Market Optimism Is Strong
A key driver of the surge in optimism is the improved outlook for the global economy. Only 6% of respondents expect weak global economic growth, a significant improvement from the 9% who predicted a weak economy last month. Additionally, an overwhelming 73% of investors do not foresee a global recession on the horizon.
Causes for Investor Concern
Some nail-biting has not abated, despite the overall positive sentiment. Inflation continues to top the list of concerns for 33% of fund managers, followed by geopolitics at 22%, and the November U.S. election at 16%.
Speculating on a Fed Interest Rate Move
The survey also reveals that investors are betting on the Federal Reserve to lower interest rates. This expectation is likely fueling the move towards riskier assets as investors seek higher returns.

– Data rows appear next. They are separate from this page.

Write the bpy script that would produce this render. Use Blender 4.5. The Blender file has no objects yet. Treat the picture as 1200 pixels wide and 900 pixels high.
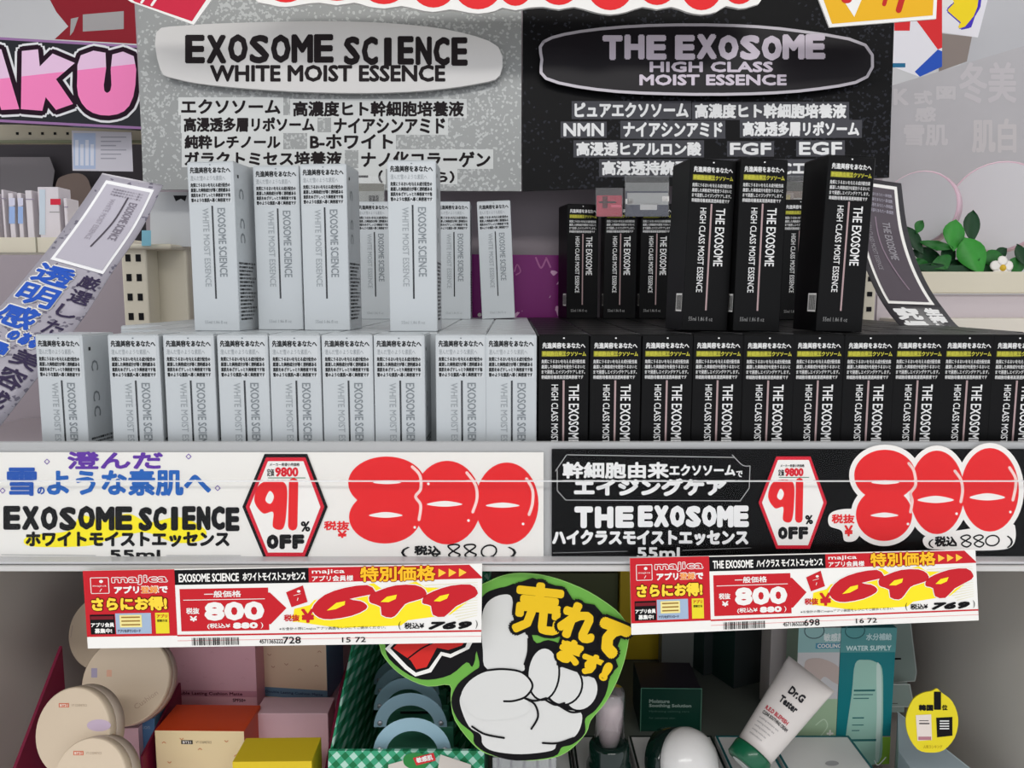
import bpy, bmesh, math, random
from mathutils import Vector, Matrix
from mathutils.geometry import tessellate_polygon
random.seed(7)
SC = bpy.context.scene
COL = SC.collection
# ---------------------------------------------------------------- camera
FPX = 930.0; HOR = 342.0; CZ = 1.35
TH = math.atan((450 - HOR) / FPX)
CAM = Vector((0, 0, CZ))
FW = Vector((0, math.cos(TH), -math.sin(TH))); UP = Vector((0, math.sin(TH), math.cos(TH))); RT = Vector((1, 0, 0))
cd = bpy.data.cameras.new('camera'); co = bpy.data.objects.new('camera', cd); COL.objects.link(co)
cd.sensor_width = 36; cd.lens = FPX / 1200 * 36; cd.clip_start = 0.01; cd.clip_end = 50
co.location = CAM; co.rotation_euler = (math.pi / 2 - TH, 0, 0)
SC.camera = co
# ---------------------------------------------------------------- world, lights, exposure
w = bpy.data.worlds.new('store_light'); SC.world = w; w.use_nodes = True
w.node_tree.nodes['Background'].inputs[0].default_value = (0.93, 0.95, 1.0, 1)
w.node_tree.nodes['Background'].inputs[1].default_value = 1.35


def area(name, loc, size, sy, energy, rx=0.0):
    l = bpy.data.lights.new(name, 'AREA'); l.shape = 'RECTANGLE'; l.size = size; l.size_y = sy; l.energy = energy
    l.color = (1.0, 0.985, 0.96)
    o = bpy.data.objects.new(name, l); COL.objects.link(o); o.location = loc; o.rotation_euler = (rx, 0, 0)
    return o


area('ceiling_lamp', (0.1, -1.5, 2.72), 2.6, 0.35, 36, math.radians(30))
area('ceiling_lamp', (0.0, 0.25, 2.74), 2.4, 0.25, 5, 0)
area('ceiling_lamp', (0.0, 1.95, 2.74), 3.0, 0.4, 24, 0)
SC.view_settings.view_transform = 'Standard'; SC.view_settings.look = 'None'
SC.view_settings.gamma = 1.0; SC.view_settings.use_curve_mapping = False
SC.view_settings.exposure = -0.33


# ---------------------------------------------------------------- pixel helpers (1200 x 900 frame)
def ray(x, y):
    return FW + RT * ((x - 600) / FPX) + UP * ((450 - y) / FPX)


def P(x, y, Y):
    d = ray(x, y)
    return CAM + d * (Y / d.y)


def PZ(x, y, z):
    d = ray(x, y)
    return CAM + d * ((z - CZ) / d.z)


# ---------------------------------------------------------------- materials
MATS = {}


def lin(c):
    c /= 255.0
    return c / 12.92 if c <= 0.04045 else ((c + 0.055) / 1.055) ** 2.4


def M(name, rgb=(200, 200, 200), rough=0.5, metal=0.0, noise=0.0, scale=60, bump=0.0, spec=0.28, coat=0.0, alpha=1.0):
    if name in MATS:
        return MATS[name]
    m = bpy.data.materials.new(name); m.use_nodes = True
    nt = m.node_tree; b = nt.nodes['Principled BSDF']
    c = tuple(lin(v) for v in rgb) + (1,)
    b.inputs['Base Color'].default_value = c
    b.inputs['Roughness'].default_value = rough; b.inputs['Metallic'].default_value = metal
    b.inputs['Specular IOR Level'].default_value = spec
    b.inputs['Coat Weight'].default_value = coat
    b.inputs['Alpha'].default_value = alpha
    if noise or bump:
        tc = nt.nodes.new('ShaderNodeTexCoord'); n = nt.nodes.new('ShaderNodeTexNoise'); n.inputs['Scale'].default_value = scale
        n.inputs['Detail'].default_value = 3
        nt.links.new(tc.outputs['Object'], n.inputs['Vector'])
        if noise:
            r = nt.nodes.new('ShaderNodeMix'); r.data_type = 'RGBA'
            r.inputs[6].default_value = tuple(v * (1 - noise) for v in c[:3]) + (1,)
            r.inputs[7].default_value = tuple(min(1, v * (1 + noise)) for v in c[:3]) + (1,)
            nt.links.new(n.outputs['Fac'], r.inputs[0]); nt.links.new(r.outputs[2], b.inputs['Base Color'])
        if bump:
            bp = nt.nodes.new('ShaderNodeBump'); bp.inputs['Strength'].default_value = bump; bp.inputs['Distance'].default_value = 0.001
            nt.links.new(n.outputs['Fac'], bp.inputs['Height']); nt.links.new(bp.outputs[0], b.inputs['Normal'])
    MATS[name] = m
    return m


def glitter(name, rgb, spark, rough, metal, amount, scale):
    m = M(name, rgb, rough, metal); nt = m.node_tree; b = nt.nodes['Principled BSDF']
    tc = nt.nodes.new('ShaderNodeTexCoord'); v = nt.nodes.new('ShaderNodeTexVoronoi'); v.inputs['Scale'].default_value = scale
    nt.links.new(tc.outputs['Object'], v.inputs['Vector'])
    sp = nt.nodes.new('ShaderNodeSeparateColor'); nt.links.new(v.outputs['Color'], sp.inputs[0])
    big = nt.nodes.new('ShaderNodeTexNoise'); big.inputs['Scale'].default_value = 9; nt.links.new(tc.outputs['Object'], big.inputs['Vector'])
    ad = nt.nodes.new('ShaderNodeMath'); ad.operation = 'MULTIPLY_ADD'; ad.inputs[1].default_value = 0.75
    nt.links.new(big.outputs['Fac'], ad.inputs[0]); nt.links.new(sp.outputs[0], ad.inputs[2])
    g = nt.nodes.new('ShaderNodeMath'); g.operation = 'GREATER_THAN'; g.inputs[1].default_value = 1 + 0.375 - amount
    nt.links.new(ad.outputs[0], g.inputs[0])
    mx = nt.nodes.new('ShaderNodeMix'); mx.data_type = 'RGBA'
    mx.inputs[6].default_value = tuple(lin(c) for c in rgb) + (1,); mx.inputs[7].default_value = tuple(lin(c) for c in spark) + (1,)
    nt.links.new(g.outputs[0], mx.inputs[0]); nt.links.new(mx.outputs[2], b.inputs['Base Color'])
    return m


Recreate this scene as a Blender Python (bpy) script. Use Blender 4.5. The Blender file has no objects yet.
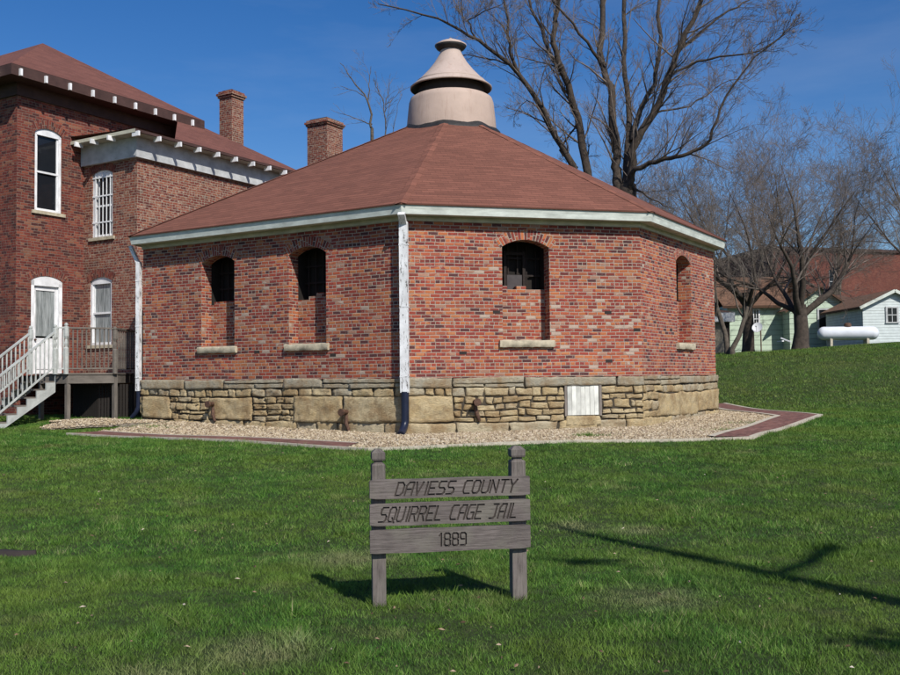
import bpy, bmesh, math, random
import numpy as np
from mathutils import Vector, Matrix, noise
R = math.radians
rnd = random.Random(7)
npr = np.random.RandomState(11)
scene = bpy.context.scene
col = scene.collection

# ------------------------------------------------------------------ camera
EYE = Vector((0, 0, 1.6)); FPX = 970.0; PITCH = math.atan(39.5/970); ROLL = 0.0105
X_ = Vector((1, 0, 0)); U_ = Vector((0, -math.sin(PITCH), math.cos(PITCH))); F_ = Vector((0, math.cos(PITCH), math.sin(PITCH)))
CR = X_*math.cos(ROLL) - U_*math.sin(ROLL); CU = X_*math.sin(ROLL) + U_*math.cos(ROLL)
cam = bpy.data.cameras.new('camera'); co = bpy.data.objects.new('camera', cam); col.objects.link(co)
co.matrix_world = Matrix(((CR.x, CU.x, -F_.x, EYE.x), (CR.y, CU.y, -F_.y, EYE.y), (CR.z, CU.z, -F_.z, EYE.z), (0, 0, 0, 1)))
cam.sensor_width = 36; cam.lens = 36*FPX/900; cam.clip_end = 5000; cam.clip_start = 0.05
scene.camera = co

def ray(px, py): return CR*((px-450)/FPX) - CU*((py-337.5)/FPX) + F_
def at(px, py, Y):
    d = ray(px, py); return EYE + d*(Y/d.y)
def hit(px, py, p, n):            # ray with a vertical plane through p (x,y) with normal n (x,y)
    d = ray(px, py); t = ((p[0]-EYE.x)*n[0]+(p[1]-EYE.y)*n[1])/(d.x*n[0]+d.y*n[1]); return EYE+d*t

# ------------------------------------------------------------------ tagging
def tag(o, label=None, cat=None, group=None, kind=None):
    if label: o['label'] = label
    if cat: o['category'] = cat
    if group: o['group'] = group
    if kind: o['kind'] = kind
    return o
def empty(name, loc, label=None, cat=None, group=None, parent=None):
    o = bpy.data.objects.new(name, None); col.objects.link(o); o.location = loc; o.empty_display_size = .2
    if parent: o.parent = parent; o.location = (0, 0, 0)
    return tag(o, label, cat, group)

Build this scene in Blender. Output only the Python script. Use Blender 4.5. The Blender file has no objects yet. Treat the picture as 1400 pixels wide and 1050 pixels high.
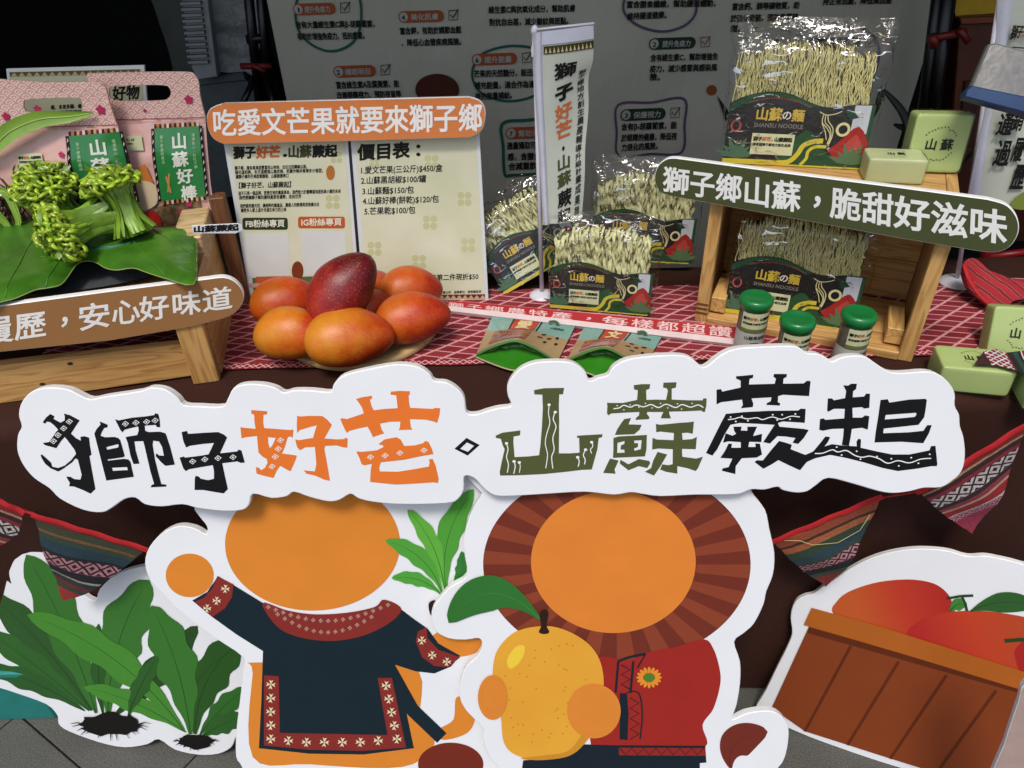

In surprising contrast to the message presented after the last FOMC meeting, the survey reveals that eight out of ten investors expect two, three, or more rate cuts from the Fed over the next 12 months. Nearly 40% forecast the first rate cut will occur at the Fed’s September 18th policy meeting.
Key Takeaway
Sky-high optimism, sprinkled with minor concerns, is now the order of the day in financial markets. The continuous push into new highs on the major indexes demonstrates this.
As fund managers continue to shift from cash to equities, time will tell if this “risk on” sentiment will be sustainable amid ongoing economic uncertainties.